Reproduce every entry exactly as shown.

BEGIN Task data

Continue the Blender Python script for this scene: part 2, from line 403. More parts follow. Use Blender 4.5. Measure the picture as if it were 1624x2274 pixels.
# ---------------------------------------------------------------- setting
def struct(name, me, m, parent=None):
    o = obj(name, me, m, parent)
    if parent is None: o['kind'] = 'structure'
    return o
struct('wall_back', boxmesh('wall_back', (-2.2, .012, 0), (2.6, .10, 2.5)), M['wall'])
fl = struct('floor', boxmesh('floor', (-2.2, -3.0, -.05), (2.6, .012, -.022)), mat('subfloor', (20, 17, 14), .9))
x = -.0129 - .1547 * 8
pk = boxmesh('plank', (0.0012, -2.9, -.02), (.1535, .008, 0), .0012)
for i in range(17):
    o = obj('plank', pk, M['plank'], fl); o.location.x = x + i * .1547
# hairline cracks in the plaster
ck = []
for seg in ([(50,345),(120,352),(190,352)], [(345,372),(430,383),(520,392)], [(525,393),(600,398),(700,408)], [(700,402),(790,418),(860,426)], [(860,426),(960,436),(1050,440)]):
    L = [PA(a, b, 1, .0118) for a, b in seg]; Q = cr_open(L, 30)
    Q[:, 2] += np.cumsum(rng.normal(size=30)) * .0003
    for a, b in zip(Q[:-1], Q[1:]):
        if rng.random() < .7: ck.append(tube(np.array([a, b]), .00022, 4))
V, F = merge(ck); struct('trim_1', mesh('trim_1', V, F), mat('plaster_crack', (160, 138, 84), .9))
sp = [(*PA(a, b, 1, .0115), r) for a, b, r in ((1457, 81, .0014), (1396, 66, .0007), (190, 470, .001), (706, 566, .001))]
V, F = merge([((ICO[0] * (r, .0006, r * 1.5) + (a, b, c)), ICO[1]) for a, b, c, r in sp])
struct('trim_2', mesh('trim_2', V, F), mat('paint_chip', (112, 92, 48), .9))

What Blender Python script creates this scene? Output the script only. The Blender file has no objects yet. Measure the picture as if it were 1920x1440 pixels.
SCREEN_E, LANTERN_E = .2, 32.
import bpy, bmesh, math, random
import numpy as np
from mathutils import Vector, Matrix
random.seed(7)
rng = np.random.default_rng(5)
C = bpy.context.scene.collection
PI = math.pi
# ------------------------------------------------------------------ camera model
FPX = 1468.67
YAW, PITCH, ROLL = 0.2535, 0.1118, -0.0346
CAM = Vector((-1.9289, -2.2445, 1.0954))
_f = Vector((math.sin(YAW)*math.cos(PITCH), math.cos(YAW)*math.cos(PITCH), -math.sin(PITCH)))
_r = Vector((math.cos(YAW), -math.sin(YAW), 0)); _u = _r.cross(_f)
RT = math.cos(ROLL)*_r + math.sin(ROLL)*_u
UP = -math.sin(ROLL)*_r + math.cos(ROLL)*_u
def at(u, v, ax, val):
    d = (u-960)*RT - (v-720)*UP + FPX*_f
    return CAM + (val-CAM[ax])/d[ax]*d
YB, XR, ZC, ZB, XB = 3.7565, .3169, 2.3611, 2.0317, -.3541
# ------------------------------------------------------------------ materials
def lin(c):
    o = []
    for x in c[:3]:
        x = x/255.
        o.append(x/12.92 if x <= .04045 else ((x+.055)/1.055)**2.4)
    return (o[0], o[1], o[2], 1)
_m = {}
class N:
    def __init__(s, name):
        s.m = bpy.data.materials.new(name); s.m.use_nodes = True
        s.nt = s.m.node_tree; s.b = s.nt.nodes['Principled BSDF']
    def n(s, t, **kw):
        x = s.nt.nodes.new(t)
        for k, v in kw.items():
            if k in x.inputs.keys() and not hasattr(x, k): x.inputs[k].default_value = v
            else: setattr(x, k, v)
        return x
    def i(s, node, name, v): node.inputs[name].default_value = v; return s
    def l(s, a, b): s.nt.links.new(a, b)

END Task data

• [Task result]
Continue the Blender Python script for this scene: part 2, from line 403. More parts follow. Use Blender 4.5. Measure the picture as if it were 1624x2274 pixels.
# ---------------------------------------------------------------- setting
def struct(name, me, m, parent=None):
    o = obj(name, me, m, parent)
    if parent is None: o['kind'] = 'structure'
    return o
struct('wall_back', boxmesh('wall_back', (-2.2, .012, 0), (2.6, .10, 2.5)), M['wall'])
fl = struct('floor', boxmesh('floor', (-2.2, -3.0, -.05), (2.6, .012, -.022)), mat('subfloor', (20, 17, 14), .9))
x = -.0129 - .1547 * 8
pk = boxmesh('plank', (0.0012, -2.9, -.02), (.1535, .008, 0), .0012)
for i in range(17):
    o = obj('plank', pk, M['plank'], fl); o.location.x = x + i * .1547
# hairline cracks in the plaster
ck = []
for seg in ([(50,345),(120,352),(190,352)], [(345,372),(430,383),(520,392)], [(525,393),(600,398),(700,408)], [(700,402),(790,418),(860,426)], [(860,426),(960,436),(1050,440)]):
    L = [PA(a, b, 1, .0118) for a, b in seg]; Q = cr_open(L, 30)
    Q[:, 2] += np.cumsum(rng.normal(size=30)) * .0003
    for a, b in zip(Q[:-1], Q[1:]):
        if rng.random() < .7: ck.append(tube(np.array([a, b]), .00022, 4))
V, F = merge(ck); struct('trim_1', mesh('trim_1', V, F), mat('plaster_crack', (160, 138, 84), .9))
sp = [(*PA(a, b, 1, .0115), r) for a, b, r in ((1457, 81, .0014), (1396, 66, .0007), (190, 470, .001), (706, 566, .001))]
V, F = merge([((ICO[0] * (r, .0006, r * 1.5) + (a, b, c)), ICO[1]) for a, b, c, r in sp])
struct('trim_2', mesh('trim_2', V, F), mat('paint_chip', (112, 92, 48), .9))

What Blender Python script creates this scene? Output the script only. The Blender file has no objects yet. Measure the picture as if it were 1920x1440 pixels.
SCREEN_E, LANTERN_E = .2, 32.
import bpy, bmesh, math, random
import numpy as np
from mathutils import Vector, Matrix
random.seed(7)
rng = np.random.default_rng(5)
C = bpy.context.scene.collection
PI = math.pi
# ------------------------------------------------------------------ camera model
FPX = 1468.67
YAW, PITCH, ROLL = 0.2535, 0.1118, -0.0346
CAM = Vector((-1.9289, -2.2445, 1.0954))
_f = Vector((math.sin(YAW)*math.cos(PITCH), math.cos(YAW)*math.cos(PITCH), -math.sin(PITCH)))
_r = Vector((math.cos(YAW), -math.sin(YAW), 0)); _u = _r.cross(_f)
RT = math.cos(ROLL)*_r + math.sin(ROLL)*_u
UP = -math.sin(ROLL)*_r + math.cos(ROLL)*_u
def at(u, v, ax, val):
    d = (u-960)*RT - (v-720)*UP + FPX*_f
    return CAM + (val-CAM[ax])/d[ax]*d
YB, XR, ZC, ZB, XB = 3.7565, .3169, 2.3611, 2.0317, -.3541
# ------------------------------------------------------------------ materials
def lin(c):
    o = []
    for x in c[:3]:
        x = x/255.
        o.append(x/12.92 if x <= .04045 else ((x+.055)/1.055)**2.4)
    return (o[0], o[1], o[2], 1)
_m = {}
class N:
    def __init__(s, name):
        s.m = bpy.data.materials.new(name); s.m.use_nodes = True
        s.nt = s.m.node_tree; s.b = s.nt.nodes['Principled BSDF']
    def n(s, t, **kw):
        x = s.nt.nodes.new(t)
        for k, v in kw.items():
            if k in x.inputs.keys() and not hasattr(x, k): x.inputs[k].default_value = v
            else: setattr(x, k, v)
        return x
    def i(s, node, name, v): node.inputs[name].default_value = v; return s
    def l(s, a, b): s.nt.links.new(a, b)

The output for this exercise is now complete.